Historicamente está comprovado que o trabalhador, ao se manter na mesma atividade por mais tempo, tende a ter uma qualificação melhor e uma condição de vida superior. Além disso, do ponto de vista da proteção social, os trabalhadores que tem mais dificuldades de aposentadoria são os que tem uma alta rotatividade nos postos de trabalho, pois são estes que tendem a ter diferentes vínculos com intercorrentes experiências de desemprego.

Na prática, sob a perspectiva neoliberal, a retirada da estabilidade do servidor público significa reduzir as resistências à privatização dos serviços públicos e tende a provocar, em curto prazo, um prejuízo incalculável à profissionalização e à continuidade no serviço público. Para além da privatização, parte da elite brasileira agarra-se à proposta neoliberal por enxergar nesta uma possibilidade de espaço para afirmação do seu legado de autoritarismo e de colonialidade. Com efeito, tentar transformar os servidores públicos em peças descartáveis significará a erosão do vínculo de respeito e transparência do administrador em relação ao cidadão, destinatário dos serviços públicos, às entidades e aos trabalhadores, principalmente aqueles que em razão da sua condição de estável:

são críticos, em relação ao autoritarismo e ao mandonismo, e capazes de demonstrar uma liderança reflexiva perante os membros de sua categoria;

não hesitam em denunciar, provocar o contencioso administrativo ou judicializar em relação aos atos de violações de direito;

rebelam-se contra as discriminações em razão da cor, da raça, da origem étnica, da orientação sexual, ideológica ou religiosa;

são mulheres grávidas ou mulheres que tenham responsabilidades familiares;

são filiados a determinada entidade sindical ou demonstrem interesse em participação na eleição da direção do sindicato;

A estabilidade na relação de trabalho é algo tão importante para a humanização das relações de trabalho que a OIT (Organização Internacional do Trabalho) aprovou a Convenção 158. Esta norma, considerando a eticidade do contrato laboral e o valor social do trabalho, estabelece que em nenhuma hipótese deve o empregador – privado ou público - ter o poder potestativo e inabalável de dispensar arbitrariamente o trabalhador, pois tal ato tende a ter repercussões graves para os que subsistem da relação de assalariamento e tem implicações para os familiares do assalariado, para a sociedade e para a economia do país.

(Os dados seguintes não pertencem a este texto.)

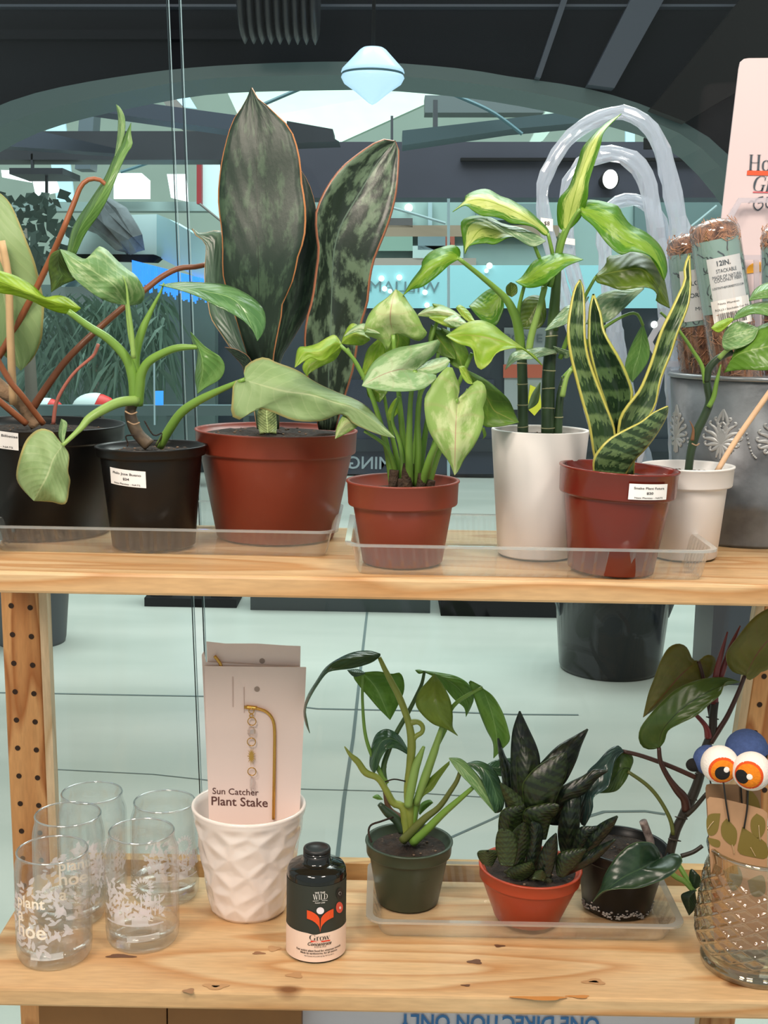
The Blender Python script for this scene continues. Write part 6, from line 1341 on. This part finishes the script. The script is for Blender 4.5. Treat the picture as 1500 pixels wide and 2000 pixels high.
def ring(x, y, r, Y=YS - .002):
    c = P(x, y, Y); k = mpp(x, y, Y); return sweep([c + Vector((math.cos(t * 6.2832 / 20) * r * k, .0003 * math.sin(t), math.sin(t * 6.2832 / 20) * r * k)) for t in range(21)], [1.0 * k] * 21, 6, caps=False)
for x, y, r in ((491, 1389, 5), (491, 1398, 3.5), (492, 1409, 8), (491, 1449, 8), (492, 1507, 8)): Tc.part('chain_ring', *ring(x, y, r), M_gold)
k = mpp(491, 1429, YS)
v, f = blob(P(491, 1429, YS - .004), 9 * k, 7, 5, (.95, .6, 1.2)); Tc.part('crystal_bead', v, f, M_crys, smooth=False)
v, f = [], []
for i in range(18):
    a = i * 6.2832 / 18; l = (9.5 if i % 2 else 7.5); c = P(491, 1477, YS - .002)
    q = [c + Vector((math.cos(a + s) * rr * k * .95, 0, math.sin(a + s) * rr * k * 2.3)) for s, rr in ((-.17, 4), (0, l), (.17, 4))]
    v, f = join((v, f), (q + [c], [(0, 1, 2, 3)]))
Tc.part('sun_charm', v, f, M_gold, smooth=False)
c = P(492, 1532, YS - .003)
v, f = lathe([(0, -16 * k), (4.5 * k, -8 * k), (4.5 * k, 10 * k), (2 * k, 15 * k), (0, 16 * k)], c, 6); Tc.part('crystal_drop', v, f, M_crys, smooth=False)
M_brn = mat('card_brown_print', (92, 56, 52), 0.7)
kc = mpp(460, 1550, 1.45)
v2, f2, w_ = text_geo('Sun Catcher', 0, 0.004); s_ = 90 * kc / w_; v2 = [((a - w_ / 2) * s_, b_ * s_) for a, b_ in v2]; Tc.part('card_lettering', *flat_geo([(a, b_ * 1.0) for a, b_ in v2], f2, P(460, 1552, 1.4496), SE + SN * -.02, SN, .0002), M_brn, smooth=False)
v2, f2, w_ = text_geo('Plant Stake', 0, 0.008); s_ = 110 * kc / w_; v2 = [((a - w_ / 2) * s_, b_ * s_) for a, b_ in v2]; Tc.part('card_lettering', *flat_geo(v2, f2, P(468, 1574, 1.4496), SE + SN * -.02, SN, .0002), M_brn, smooth=False)
for x, y0, y1 in ((455, 1322, 1381), (477, 1342, 1392)):
    v, f = prism([(x - 1, y0), (x - .6, y1), (x + .8, y1), (x + .4, y0)], 1.4492, .0004); Tc.part('card_slit', v, f, mat('slit_shadow', (196, 170, 160), 0.8), smooth=False)
# ------------------------------------------------------------------ black plant food bottle
YB = 1.348; b = base_at(617, YB, ZL + .0005); k = mpp(617, 1780, YB); r = 57.5 * k
hS = P(617, 1690, YB).z - b.z; hC = P(617, 1654, YB).z - b.z
T = Thing('plant_food_bottle', 'black bottle of plant food with an orange leaf emblem and cream lower label', 'bottle', b)
M_bot = mat('bottle_black_gloss', (18, 20, 18), 0.1, coat=0.3)
T.part('bottle_body', *lathe([(0, .002), (r * .9, 0), (r * .97, .0015), (r, .005), (r, hS - .006), (r * .985, hS - .002), (r * .93, hS + .0015), (r * .6, hS + .0045), (r * .5, hS + .006), (r * .47, hS + .008), (r * .44, hS + .02), (0, hS + .02)], b, 72), M_bot)
cr = 26.5 * k; c0 = hS + .0075
hh = hC - c0
T.part('bottle_cap', *lathe([(cr * .98, c0), (cr, c0 + .001), (cr, c0 + hh * .48), (cr * .96, c0 + hh * .5), (cr * .96, c0 + hh * .54), (cr, c0 + hh * .56), (cr, c0 + hh * .64), (cr * .96, c0 + hh * .66), (cr * .96, c0 + hh * .7), (cr, c0 + hh * .72), (cr, hC - .0018), (cr * .95, hC), (cr * .78, hC), (cr * .76, hC - .0008), (0, hC - .0008)], b, 48), mat('cap_matte_black', (24, 23, 24), 0.45))
fm = cone_map(b, Vector((0, 0, 1)), r, r, hS, -math.pi / 2)
def z_side(y): return P(617, y, YB).z - b.z
zt, zm, zb = z_side(1706), z_side(1795), z_side(1850)
T.part('dark_label', *patch(fm, -r * 2.2, r * 2.2, zm - .004, zt, .0004, 40, 6), mat('label_forest', (42, 46, 38), 0.6))
V, Fc = [], []
for i in range(61):
    a = -r * 2.2 + r * 4.4 * i / 60; dip = .0016 * math.exp(-(a / .0055) ** 2); V += [fm(a, zb, .0007), fm(a, zm - dip, .0007)]
    if i < 60: q = 2 * i; Fc.append((q, q + 2, q + 3, q + 1))
T.part('cream_label', V, Fc, mat('label_cream', (236, 208, 190), 0.6))
zx = lambda X: (X / 7.694 + 540); zy = lambda Y_: (Y_ / 7.692 + 1630)       # close-up pixels -> photograph pixels
def cyl(px, py, lift=.0008):
    X = P(px, py, YB - r).x; 
    for _ in range(3):
        s = max(-.97, min(.97, (X - b.x) / r)); yy = YB - r * math.sqrt(1 - s * s); q = P(px, py, yy); X = q.x
    return r * math.asin(s), q.z - b.z
def stick(nm, polyz, m, lift, label=None):
    q = [cyl(zx(x), zy(y)) for x, y in polyz]; T.part(nm, [fm(a, z, lift) for a, z in q], [tuple(range(len(q)))], m, None, None, False)
def wing(s):
    out = catmull([(655, 1460), (640, 1385), (600, 1330), (540, 1285), (463, 1255)], 8) + [(463, 1128)] + catmull([(463, 1128), (530, 1150), (600, 1195), (640, 1245), (655, 1290)], 8)[1:]
    return [(655 + (655 - x) * -s if s > 0 else 655 + (655 - x), y - (0 if s > 0 else (655 - x) * .1)) for x, y in out]
M_wing = mat('emblem_orange', (222, 76, 24), 0.5)
for s in (1, -1):
    q = wing(s); mids = []
    V, Fc = [], []; n = 8; lo_ = q[:8]; hi_ = q[8:]; hi_ = [hi_[0]] + hi_[0:]; hi_ = hi_[:8]
    for (x, y), (x2, y2) in zip(lo_, hi_[::-1]):
        for x_, y_ in ((x, y), (x2, y2)): a, z = cyl(zx(x_), zy(y_)); V.append(fm(a, z, .0013))
    Fc = [(2 * i, 2 * i + 2, 2 * i + 3, 2 * i + 1) for i in range(7)]
    T.part('emblem_wing', V, Fc, M_wing, None, None, False)
circ = lambda cx, cy, rx, ry, n=24: [(cx + rx * math.cos(i * 6.2832 / n), cy + ry * math.sin(i * 6.2832 / n)) for i in range(n)]
stick('emblem_dot', circ(656, 1135, 55, 53), mat('emblem_white', (232, 222, 226), 0.5), .0015)
stick('badge', circ(934, 1090, 50, 84), mat('badge_coral', (216, 80, 64), 0.5), .0012); stick('badge_mark', circ(940, 1094, 15, 22), mat('badge_pale', (240, 200, 190), 0.5), .0016)
stick('badge', circ(940, 880, 52, 84), mat('badge_black', (26, 26, 26), 0.5), .0012); stick('badge_mark', circ(938, 878, 22, 28), mat('badge_ring_grey', (150, 140, 136), 0.5), .0016); stick('badge_mark', circ(938, 878, 15, 20), mat('badge_black', (26, 26, 26)), .002)
def lt(word, sh=0, bd=.015):
    v_, f_, w_ = text_geo(word, sh, bd); return v_, f_
def bt(geo, cx, cy, wz, hz, m, lift=.0013, width=None):
    """lettering centred on a close-up pixel, wz wide and hz tall (per unit of the geometry)"""
    V2, F2 = geo; x1 = max(p[0] for p in V2); x0 = min(p[0] for p in V2); a0, z0 = cyl(zx(cx), zy(cy)); kz = k / 7.69
    s = wz * kz / (x1 - x0); sy = hz * kz / .93 if hz else s / .93
    T.part('label_lettering', [fm(a0 + (x - (x0 + x1) / 2) * s, z0 + y * sy, lift) for x, y in V2], F2, m, None, None, False)
M_lw = mat('label_white_ink', (222, 216, 210), 0.5); M_lb = mat('label_black_ink', (30, 28, 28), 0.5)
g, w = serif_word('WILD'); bt(g, 656, 970, 212, 76, M_lw)
g, w = serif_word('WETHE'); bt(lt('WE THE', 0, 0.02), 652, 882, 146, None, M_lw)
bt(lt('PLANT CARE', 0, 0.02), 654, 1028, 140, None, M_lw)
stick('label_rule', [(548, 990), (760, 978), (760, 984), (548, 996)], M_lw, .0013)
g, w = serif_word('Grow'); bt(g, 652, 1580, 304, 78, M_lb)
stick('underline', [(515, 1586), (600, 1592), (700, 1588), (800, 1572), (800, 1592), (700, 1608), (600, 1614), (515, 1610)], mat('emblem_red', (224, 60, 34), 0.5), .0011)
bt(lt('Concentrate', 0.35, 0.015), 650, 1660, 350, None, M_lb)
bt(lt('0.57-0.14-0', 0, 0), 658, 1692, 170, None, M_lb)
bt(lt('Fast acting plant food for vigorous growth', 0, 0.02), 645, 1752, 700, None, M_lb)
bt(lt('Made by earthworms, for all seasons', 0, 0.02), 645, 1790, 560, None, M_lb)
bt(lt('Net Contents 8 fl oz (236 ml) Net Wt 9 oz (255 g)', 0, 0.02), 645, 1828, 440, None, M_lb)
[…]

A PEC 32 é a preparação do terreno para a volta do mandonismo, do clientelismo, do nepotismo e de outras mazelas que o serviço público teve no passado. Os governos neoliberais sempre perceberam que os servidores em sua maioria são os grandes sustentáculos da qualidade dos serviços públicos. No Chile, quando Pinochet deu o golpe militar, a primeira forma que ele encontrou para destruir a escola pública e os serviços públicos de saúde foi atacar as conquistas históricas dos servidores públicos, retirando destes o direito à estabilidade e aos salários dignos.

Enfim, cabe à sociedade pressionar o Congresso Nacional para que este recuse a PEC 32 e mantenha a estabilidade do servidor público, pois esta é a condição para se prestigiar o interesse da coletividade, preservar a qualidade, a continuidade e a profissionalização no serviço público. Sem a estabilidade do servidor estarão alargados os caminhos para o apadrinhamento, as rachadinhas, o nepotismo, o carreirismo e o autoritarismo na Administração Pública.

*Zéu Palmeira Sobrinho é mestre e doutor em ciências sociais (UFRN), pós-doutor em sociologia jurídica (Univ. Coimbra), juiz do trabalho, professor da UFRN e membro da AJD - Associação Juízes para a Democracia.

[2] Os dados mencionados, referentes a 2019, foram retirados do Atlas do Estado Brasileiro, publicado pelo IPEA (Instituto de Pesquisa Econômica Aplicada), no site https://www.ipea.gov.br/atlasestado/, em 18.5.2021.

[3] Para os dados da OCDE consultar: OECD (2015), "Public sector employment as a percentage of the labour force, 2009 and 2013", in Public employment, OECD Publishing, Paris, https://doi.org/10.1787/gov_glance-2015-graph49-en.

[4] RUDGE, Marina et ali. Geração Y: um estudo sobre suas movimentações, valores expectativas. RECAPE – Revista de Carreira de Pessoas, disponível em https://pesquisa-eaesp.fgv.br/sites/gvpesquisa.fgv.br/files/arquivos/2_32653-88121-2-pb.pdf.

[5] Confira no site: https://www.economist.com/business/2015/08/01/myths-about-millennials.

[6] CLARO, José Alberto Carvalho dos Santos et alli. Estilo de Vida do Jovem da “Geração Y” e suas Perspectivas de Carreira, Renda e Consumo. XIII SemeAD, ISSN 2177-3866, setembro, 2010.